Mais alors, pourquoi ça fonctionne ? Selon Sun, styliste et fondateur de la marque Relance^ : « Je pense que ce qui séduit tant dans cette imagerie du métal c’est cette envie d’exprimer sa singularité, d’exprimer une certaine forme de rébellion et cette envie de se construire en tant qu’individu, c'est sûrement pour ça que ces T-shirt sont très populaires chez les plus jeunes. Je reviens des États-Unis où la culture du T-shirt vintage des groupes de musique est à un autre niveau qu’en France, les gens étant prêt à payer plus de 700$ un T-shirt vintage”.
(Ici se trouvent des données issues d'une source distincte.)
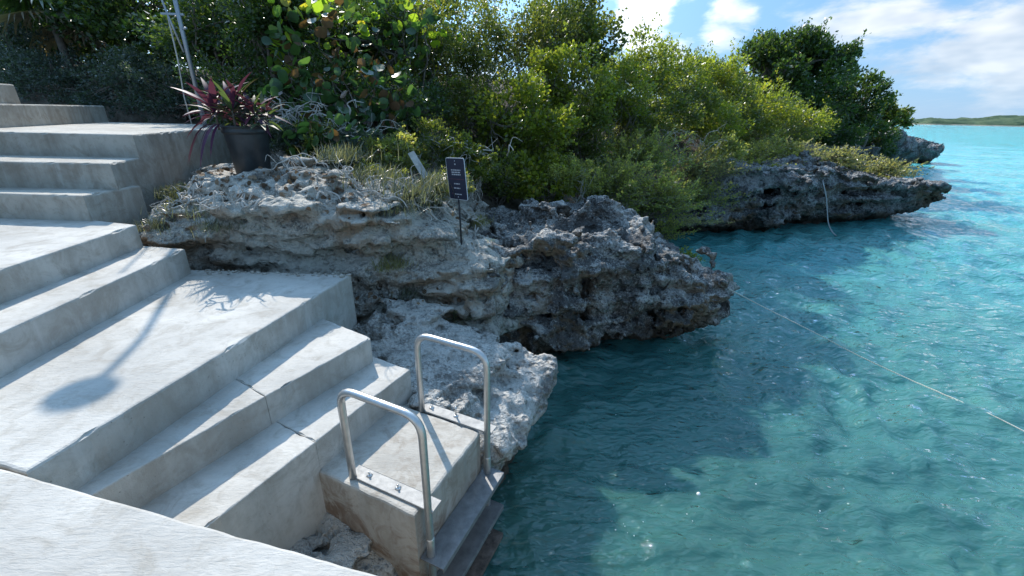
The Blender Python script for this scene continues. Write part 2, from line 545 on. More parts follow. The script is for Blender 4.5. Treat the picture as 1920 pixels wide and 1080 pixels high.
# single-colour leaf materials for leaves that are objects of their own
for nm, c, tr in (('grape_green', (0.06, 0.115, 0.04), 0.35), ('grape_dark', (0.035, 0.075, 0.035), 0.25), ('grape_lime', (0.16, 0.23, 0.03), 0.5),
                  ('grape_yellow', (0.30, 0.27, 0.04), 0.45), ('grape_brown', (0.13, 0.075, 0.045), 0.15), ('ti_purple', (0.075, 0.022, 0.065), 0.2),
                  ('ti_plum', (0.055, 0.018, 0.045), 0.25), ('ti_green', (0.06, 0.085, 0.045), 0.3), ('ti_tip', (0.085, 0.062, 0.05), 0.2), ('ti_red', (0.11, 0.024, 0.05), 0.2)):
    L[nm] = leaf_material(nm, [(0.0, c), (1.0, c)], tr, *((0.55, 0.25) if nm.startswith('ti') else (0.38, 0.5)))
# ------------------------------------------------------------------ levels
Z3 = 1.78
Z4, Z5, ZB = Z3 - 0.24, Z3 - 0.47, Z3 - 0.70
Z2, Z1 = Z3 + 0.25, Z3 + 0.47


# ------------------------------------------------------------------ rocks
ROCKS = []


def make_rock(name, mat, h, outline, top, zlo, under=None, seed=1, amp=(0.20, 0.13, 0.06), strata=0.05, pits=0.10, k=0.12,
              carve=(), blobs=(), fine=0.012, size=1.0, pad=0.5, sink=0.0):
    outline = np.asarray([p[:2] for p in outline], float)
    top = np.asarray(top, float)
    f = rbf(top)
    lo = np.array([*(outline.min(0) - pad), zlo])
    hi = np.array([*(outline.max(0) + pad), top[:, 2].max() + pad])
    nx, ny, nz = (np.ceil((hi - lo) / h).astype(int) + 1)
    gx, gy, gz = [lo[i] + np.arange(n) * h for i, n in enumerate((nx, ny, nz))]
    XY = np.stack(np.meshgrid(gx, gy, indexing='ij'), -1).reshape(-1, 2)
    d2 = poly_sd(XY, outline).reshape(nx, ny, 1).astype(np.float32)
    tz = f(XY).reshape(nx, ny, 1).astype(np.float32)
    Z = gz.reshape(1, 1, nz).astype(np.float32)
    dt = (Z - tz + sink) * 0.85
    ds = np.broadcast_to(d2, (nx, ny, nz)).copy()
    if under is not None:
        ds += np.interp(gz, [u[0] for u in under], [u[1] for u in under]).reshape(1, 1, nz)
    hh = np.maximum(k - np.abs(dt - ds), 0) / k
    F = np.maximum(dt, ds) + hh * hh * k * 0.25
    P3 = None
    for (c, r) in blobs:
        r = np.atleast_1d(np.asarray(r, float))
        q = np.sqrt(((gx - c[0]) / r[0]).reshape(-1, 1, 1) ** 2 + ((gy - c[1]) / r[-2 if len(r) > 1 else 0]).reshape(1, -1, 1) ** 2 + ((gz - c[2]) / r[-1]).reshape(1, 1, -1) ** 2)
        db = (q - 1) * r.min()
        kk = 0.08
        hh = np.maximum(kk - np.abs(F - db), 0) / kk
        F = np.minimum(F, db) - hh * hh * kk * 0.25
    for (c, r) in carve:
        r = np.atleast_1d(np.asarray(r, float))
        q = np.sqrt(((gx - c[0]) / r[0]).reshape(-1, 1, 1) ** 2 + ((gy - c[1]) / r[-2 if len(r) > 1 else 0]).reshape(1, -1, 1) ** 2 + ((gz - c[2]) / r[-1]).reshape(1, 1, -1) ** 2)
        db = -(q - 1) * r.min()
        F = np.maximum(F, db)
    F = F.astype(np.float32)
    s = size
    # broad shape first, then finer relief only near the surface that is left
    band = np.abs(F) < (amp[0] * 0.75 + amp[1] * 0.6 + amp[2] * 0.5 + pits * 1.5 + strata)
    P = (lo + np.argwhere(band) * h).astype(np.float32)
    F[band] -= amp[0] * pnoise(P / (0.85 * s), seed) + amp[1] * (0.45 - 1.6 * np.abs(pnoise(P / (0.42 * s), seed + 3)))
    band = np.abs(F) < (amp[2] * 0.6 + pits * 1.4 + strata)
    P = (lo + np.argwhere(band) * h).astype(np.float32)
    n = amp[2] * (0.35 - 1.5 * np.abs(pnoise(P / (0.17 * s), seed + 5)))
    warp = pnoise(P / (0.7 * s), seed + 8) * 0.35 * s
    Q = np.stack([P[:, 0] / (1.1 * s), P[:, 1] / (1.1 * s), (P[:, 2] + warp * 0.35) / (0.13 * s)], 1)
    n += strata * np.clip(pnoise(Q, seed + 11) * 2.6, -1, 1)
    pt = pnoise(P / (0.2 * s), seed + 13)
    n -= pits * np.clip((pt - 0.16) * 4.5, 0, 1)
    pt = pnoise(P / (0.11 * s), seed + 17)
    n -= pits * 0.55 * np.clip((pt - 0.18) * 4.5, 0, 1)
    F[band] -= n
    F[:, :, 0] = np.maximum(F[:, :, 0], 0.01)
    for ax in (0, 1):
        for e in (0, -1):
            sl_ = [slice(None)] * 3
            sl_[ax] = e
            F[tuple(sl_)] = np.maximum(F[tuple(sl_)], 0.01)
    v, q = surface_nets(F, lo, h)
    # keep the big connected bodies: drop floating crumbs
    par = np.arange(len(v))
    ed = np.concatenate([q[:, [0, 1]], q[:, [1, 2]], q[:, [2, 3]]])
    for _ in range(400):
        m = np.minimum(par[ed[:, 0]], par[ed[:, 1]])
        old = par.copy()
        np.minimum.at(par, ed[:, 0], m)
        np.minimum.at(par, ed[:, 1], m)
        par = par[par]
        if (par == old).all():
            break
    roots, cnt = np.unique(par, return_counts=True)
    keep = np.isin(par, roots[cnt == cnt.max()])
    q = q[keep[q].all(1)]
    remap = np.cumsum(keep) - 1
    v, q = v[keep], remap[q]
    # fine relief along normals
    e1, e2 = v[q[:, 2]] - v[q[:, 0]], v[q[:, 3]] - v[q[:, 1]]
    fn = np.cross(e1, e2)
    N = np.zeros_like(v)
    for c in range(4):
        np.add.at(N, q[:, c], fn)
    N /= np.linalg.norm(N, axis=1, keepdims=True) + 1e-9
    dn = fine * (0.4 - 1.6 * np.abs(pnoise(v / (0.085 * s), seed + 21))) + fine * 0.8 * pnoise(v / (0.045 * s), seed + 23)
    v = v + N * dn[:, None]
    me = mesh_np(name, v, quads=q)
    o = link(name, me, mat)
    ROCKS.append(o)
    return o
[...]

Alors évidemment, la question récurrente est la suivante : faut-il-être un vrai fan pour porter le T-shirt d’un groupe de rock ou de métal ? D'un côté, on comprend que les fans hardcore de Slayer ou de Metallica se sentent un peu trahis en voyant des célébrités ou des influenceurs arborer des T-shirts de groupes qu'ils ne connaissent peut-être même pas. Cependant, il est important de nuancer. La mode et la culture populaire ont toujours joué sur la réappropriation d'esthétiques jugées "rebelles". Les T-shirts de métal n’appartiennent plus aux seuls initiés, ils sont devenus des objets de mode, intégrés dans un ensemble plus vaste où l'attitude et le style priment sur la signification originale. Ce n'est pas une trahison, mais plutôt une évolution naturelle des tendances. L’attrait pour ces vêtements ne réside pas toujours dans un lien authentique avec le groupe en question, mais souvent dans le goût pour l’esthétique agressive, le côté vintage, ou la nostalgie que ces T-shirts véhiculent.
Alors, non, il n'est pas obligatoire d'être un metalhead pour porter un t-shirt de métal. Tout comme il n'est pas nécessaire d'avoir acheté un livre d’art chez Ofr. pour s’afficher avec un tote bag de la fameuse boutique parisienne. La mode est un champ d'exploration, un terrain où tout le monde a le droit de jouer et de s'approprier des symboles pour créer quelque chose de nouveau. A sa façon, elle peut même rendre hommage à la culture originelle. Le T-shirt de métal, qu’il soit porté par Travis Scott ou par un fan de longue date, a une histoire. Et ignorer cette histoire, c’est passer à côté d’une richesse culturelle incontestable.